Repeat the material exactly from its first line to the line that includes "mb.build('dispenser_edge', M['pale_green'], dsp)". Skip pictures.
********
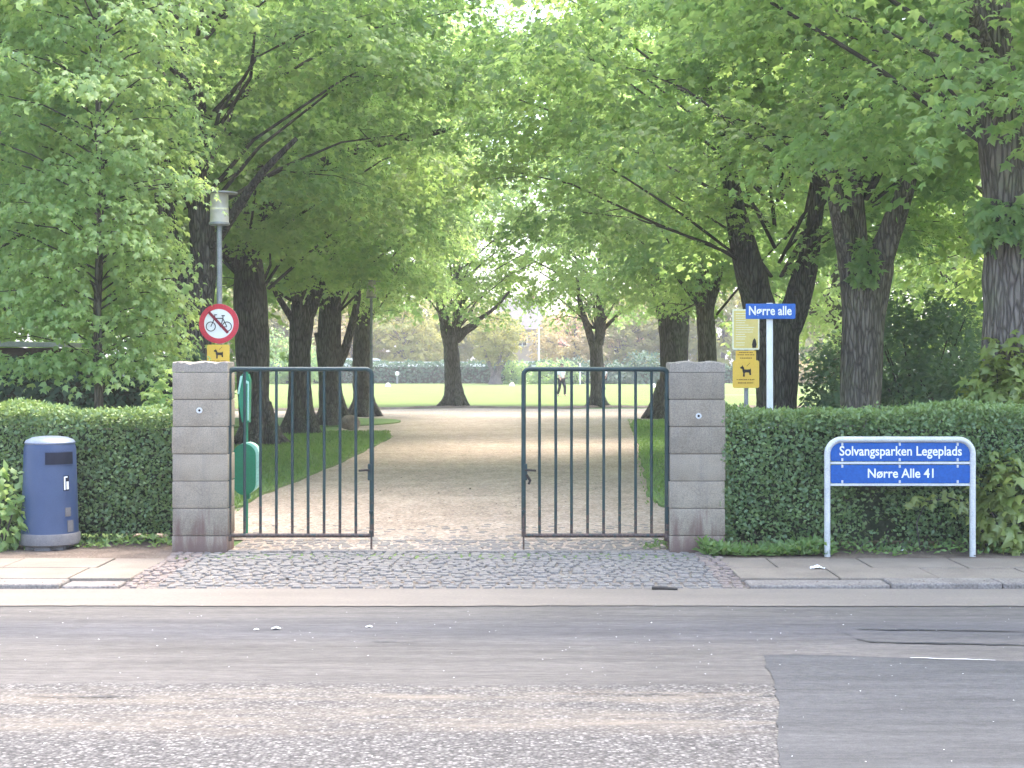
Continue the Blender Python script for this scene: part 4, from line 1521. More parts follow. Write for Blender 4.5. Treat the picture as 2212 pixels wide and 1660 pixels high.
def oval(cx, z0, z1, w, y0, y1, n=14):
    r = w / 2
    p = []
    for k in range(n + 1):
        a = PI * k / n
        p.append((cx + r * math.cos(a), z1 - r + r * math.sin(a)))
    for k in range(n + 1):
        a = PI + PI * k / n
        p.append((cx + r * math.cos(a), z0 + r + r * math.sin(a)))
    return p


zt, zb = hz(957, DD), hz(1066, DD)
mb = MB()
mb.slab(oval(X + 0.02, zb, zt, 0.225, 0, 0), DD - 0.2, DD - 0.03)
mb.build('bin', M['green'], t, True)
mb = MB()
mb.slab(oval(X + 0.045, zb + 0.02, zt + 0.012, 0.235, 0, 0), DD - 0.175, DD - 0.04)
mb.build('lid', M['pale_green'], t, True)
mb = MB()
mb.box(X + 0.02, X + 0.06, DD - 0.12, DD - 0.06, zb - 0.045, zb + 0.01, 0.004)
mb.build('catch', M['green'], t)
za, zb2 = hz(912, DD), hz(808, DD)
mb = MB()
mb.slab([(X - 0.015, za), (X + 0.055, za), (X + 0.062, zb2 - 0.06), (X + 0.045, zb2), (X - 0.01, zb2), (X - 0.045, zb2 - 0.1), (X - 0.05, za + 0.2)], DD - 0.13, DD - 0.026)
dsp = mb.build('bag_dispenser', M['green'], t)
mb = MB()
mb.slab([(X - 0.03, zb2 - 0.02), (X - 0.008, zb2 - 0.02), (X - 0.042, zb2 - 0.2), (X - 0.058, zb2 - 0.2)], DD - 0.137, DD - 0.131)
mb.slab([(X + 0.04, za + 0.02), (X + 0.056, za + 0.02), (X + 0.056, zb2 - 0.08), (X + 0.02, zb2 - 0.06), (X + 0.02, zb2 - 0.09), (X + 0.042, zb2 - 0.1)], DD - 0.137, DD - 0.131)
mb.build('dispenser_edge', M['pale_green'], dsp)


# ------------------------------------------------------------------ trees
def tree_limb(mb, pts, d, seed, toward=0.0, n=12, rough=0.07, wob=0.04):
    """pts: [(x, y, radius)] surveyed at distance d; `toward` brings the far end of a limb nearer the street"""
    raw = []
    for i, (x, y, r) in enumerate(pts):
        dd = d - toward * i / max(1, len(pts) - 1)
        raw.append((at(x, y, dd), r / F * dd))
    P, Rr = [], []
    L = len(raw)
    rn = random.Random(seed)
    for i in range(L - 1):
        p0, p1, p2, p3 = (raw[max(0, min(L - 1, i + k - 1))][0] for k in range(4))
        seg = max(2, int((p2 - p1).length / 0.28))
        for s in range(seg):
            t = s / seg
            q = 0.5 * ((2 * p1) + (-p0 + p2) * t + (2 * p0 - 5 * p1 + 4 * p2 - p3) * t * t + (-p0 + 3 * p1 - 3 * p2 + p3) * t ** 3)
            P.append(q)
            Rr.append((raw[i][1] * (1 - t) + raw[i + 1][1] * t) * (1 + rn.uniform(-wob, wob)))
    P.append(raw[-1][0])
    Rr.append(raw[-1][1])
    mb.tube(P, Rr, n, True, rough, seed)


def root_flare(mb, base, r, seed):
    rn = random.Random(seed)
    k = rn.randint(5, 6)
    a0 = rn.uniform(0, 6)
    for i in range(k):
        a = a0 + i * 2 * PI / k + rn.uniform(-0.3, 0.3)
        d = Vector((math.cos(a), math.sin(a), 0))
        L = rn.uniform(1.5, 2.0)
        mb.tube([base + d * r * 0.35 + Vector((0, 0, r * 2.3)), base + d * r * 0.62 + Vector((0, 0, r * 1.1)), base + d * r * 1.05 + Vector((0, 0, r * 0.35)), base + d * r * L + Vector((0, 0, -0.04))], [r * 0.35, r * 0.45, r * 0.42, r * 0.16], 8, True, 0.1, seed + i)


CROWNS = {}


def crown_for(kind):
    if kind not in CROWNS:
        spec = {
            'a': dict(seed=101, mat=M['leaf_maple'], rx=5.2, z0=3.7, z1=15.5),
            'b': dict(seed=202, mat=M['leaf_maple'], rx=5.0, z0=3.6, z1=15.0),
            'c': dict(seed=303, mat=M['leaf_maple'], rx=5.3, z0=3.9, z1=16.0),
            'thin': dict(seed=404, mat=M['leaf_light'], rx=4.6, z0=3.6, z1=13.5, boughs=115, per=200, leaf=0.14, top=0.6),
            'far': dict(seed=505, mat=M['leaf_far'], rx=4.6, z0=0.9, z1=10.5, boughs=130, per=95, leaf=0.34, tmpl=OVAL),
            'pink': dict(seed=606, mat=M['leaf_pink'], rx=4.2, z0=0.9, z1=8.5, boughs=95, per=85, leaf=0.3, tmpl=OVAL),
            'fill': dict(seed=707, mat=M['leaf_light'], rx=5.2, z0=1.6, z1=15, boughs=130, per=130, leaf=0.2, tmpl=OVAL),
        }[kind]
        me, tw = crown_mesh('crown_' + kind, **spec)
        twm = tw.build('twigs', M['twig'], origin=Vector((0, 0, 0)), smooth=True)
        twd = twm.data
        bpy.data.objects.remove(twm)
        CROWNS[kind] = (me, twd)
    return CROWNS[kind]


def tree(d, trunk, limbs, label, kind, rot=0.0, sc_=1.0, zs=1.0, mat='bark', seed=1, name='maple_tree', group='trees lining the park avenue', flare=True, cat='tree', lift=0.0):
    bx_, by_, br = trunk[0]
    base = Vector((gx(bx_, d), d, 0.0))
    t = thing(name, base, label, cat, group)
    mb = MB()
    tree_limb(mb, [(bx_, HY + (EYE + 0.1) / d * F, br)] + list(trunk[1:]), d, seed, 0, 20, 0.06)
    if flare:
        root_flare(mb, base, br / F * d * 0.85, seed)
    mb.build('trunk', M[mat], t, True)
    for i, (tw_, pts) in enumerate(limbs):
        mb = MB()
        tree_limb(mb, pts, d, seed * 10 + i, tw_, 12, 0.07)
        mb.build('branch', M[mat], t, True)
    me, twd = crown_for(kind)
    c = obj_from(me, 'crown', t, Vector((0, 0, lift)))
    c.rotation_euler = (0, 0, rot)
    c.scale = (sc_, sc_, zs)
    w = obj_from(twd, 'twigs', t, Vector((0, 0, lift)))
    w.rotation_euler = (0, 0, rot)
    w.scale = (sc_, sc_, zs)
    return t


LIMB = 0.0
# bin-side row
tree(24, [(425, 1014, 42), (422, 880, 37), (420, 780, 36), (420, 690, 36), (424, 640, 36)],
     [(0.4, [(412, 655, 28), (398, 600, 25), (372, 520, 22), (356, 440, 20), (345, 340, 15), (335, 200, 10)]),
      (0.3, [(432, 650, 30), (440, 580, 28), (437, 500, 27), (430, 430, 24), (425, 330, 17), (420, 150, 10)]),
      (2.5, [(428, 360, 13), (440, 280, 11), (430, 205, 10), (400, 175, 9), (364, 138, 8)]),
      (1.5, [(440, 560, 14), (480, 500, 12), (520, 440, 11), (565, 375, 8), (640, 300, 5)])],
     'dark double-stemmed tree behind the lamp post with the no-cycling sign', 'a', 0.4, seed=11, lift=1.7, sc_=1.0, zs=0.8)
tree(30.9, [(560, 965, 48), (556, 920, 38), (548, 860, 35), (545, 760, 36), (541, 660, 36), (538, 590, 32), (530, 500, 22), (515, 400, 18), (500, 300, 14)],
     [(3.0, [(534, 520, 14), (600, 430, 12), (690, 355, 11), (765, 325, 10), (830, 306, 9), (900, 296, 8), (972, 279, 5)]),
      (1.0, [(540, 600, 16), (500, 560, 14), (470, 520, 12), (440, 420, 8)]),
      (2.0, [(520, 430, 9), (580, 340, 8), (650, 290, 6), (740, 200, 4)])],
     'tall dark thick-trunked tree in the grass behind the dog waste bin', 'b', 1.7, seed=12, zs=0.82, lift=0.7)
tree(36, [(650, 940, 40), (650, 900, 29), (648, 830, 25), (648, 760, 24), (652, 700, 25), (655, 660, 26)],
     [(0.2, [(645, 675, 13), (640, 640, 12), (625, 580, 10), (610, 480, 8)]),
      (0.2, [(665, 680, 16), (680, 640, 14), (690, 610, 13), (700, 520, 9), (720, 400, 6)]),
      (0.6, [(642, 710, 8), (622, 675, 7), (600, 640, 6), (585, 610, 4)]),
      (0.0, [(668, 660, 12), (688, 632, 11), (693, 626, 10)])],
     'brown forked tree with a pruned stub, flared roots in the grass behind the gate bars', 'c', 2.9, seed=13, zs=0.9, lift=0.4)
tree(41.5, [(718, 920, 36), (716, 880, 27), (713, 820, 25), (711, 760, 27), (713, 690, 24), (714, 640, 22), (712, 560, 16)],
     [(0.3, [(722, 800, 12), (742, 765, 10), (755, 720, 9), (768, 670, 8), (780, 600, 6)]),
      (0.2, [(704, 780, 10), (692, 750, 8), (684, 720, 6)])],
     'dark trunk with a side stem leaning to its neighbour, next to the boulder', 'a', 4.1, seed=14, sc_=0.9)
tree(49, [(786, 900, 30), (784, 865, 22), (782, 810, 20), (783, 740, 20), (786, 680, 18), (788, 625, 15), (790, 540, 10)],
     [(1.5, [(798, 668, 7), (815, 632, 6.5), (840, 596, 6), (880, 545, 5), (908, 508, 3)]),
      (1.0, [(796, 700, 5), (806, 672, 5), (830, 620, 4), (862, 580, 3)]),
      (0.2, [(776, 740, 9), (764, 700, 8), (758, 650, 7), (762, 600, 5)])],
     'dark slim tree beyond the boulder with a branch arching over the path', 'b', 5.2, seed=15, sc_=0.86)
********
[Answer to the task]:
Continue the Blender Python script for this scene: part 4, from line 1521. More parts follow. Write for Blender 4.5. Treat the picture as 2212 pixels wide and 1660 pixels high.
def oval(cx, z0, z1, w, y0, y1, n=14):
    r = w / 2
    p = []
    for k in range(n + 1):
        a = PI * k / n
        p.append((cx + r * math.cos(a), z1 - r + r * math.sin(a)))
    for k in range(n + 1):
        a = PI + PI * k / n
        p.append((cx + r * math.cos(a), z0 + r + r * math.sin(a)))
    return p


zt, zb = hz(957, DD), hz(1066, DD)
mb = MB()
mb.slab(oval(X + 0.02, zb, zt, 0.225, 0, 0), DD - 0.2, DD - 0.03)
mb.build('bin', M['green'], t, True)
mb = MB()
mb.slab(oval(X + 0.045, zb + 0.02, zt + 0.012, 0.235, 0, 0), DD - 0.175, DD - 0.04)
mb.build('lid', M['pale_green'], t, True)
mb = MB()
mb.box(X + 0.02, X + 0.06, DD - 0.12, DD - 0.06, zb - 0.045, zb + 0.01, 0.004)
mb.build('catch', M['green'], t)
za, zb2 = hz(912, DD), hz(808, DD)
mb = MB()
mb.slab([(X - 0.015, za), (X + 0.055, za), (X + 0.062, zb2 - 0.06), (X + 0.045, zb2), (X - 0.01, zb2), (X - 0.045, zb2 - 0.1), (X - 0.05, za + 0.2)], DD - 0.13, DD - 0.026)
dsp = mb.build('bag_dispenser', M['green'], t)
mb = MB()
mb.slab([(X - 0.03, zb2 - 0.02), (X - 0.008, zb2 - 0.02), (X - 0.042, zb2 - 0.2), (X - 0.058, zb2 - 0.2)], DD - 0.137, DD - 0.131)
mb.slab([(X + 0.04, za + 0.02), (X + 0.056, za + 0.02), (X + 0.056, zb2 - 0.08), (X + 0.02, zb2 - 0.06), (X + 0.02, zb2 - 0.09), (X + 0.042, zb2 - 0.1)], DD - 0.137, DD - 0.131)
mb.build('dispenser_edge', M['pale_green'], dsp)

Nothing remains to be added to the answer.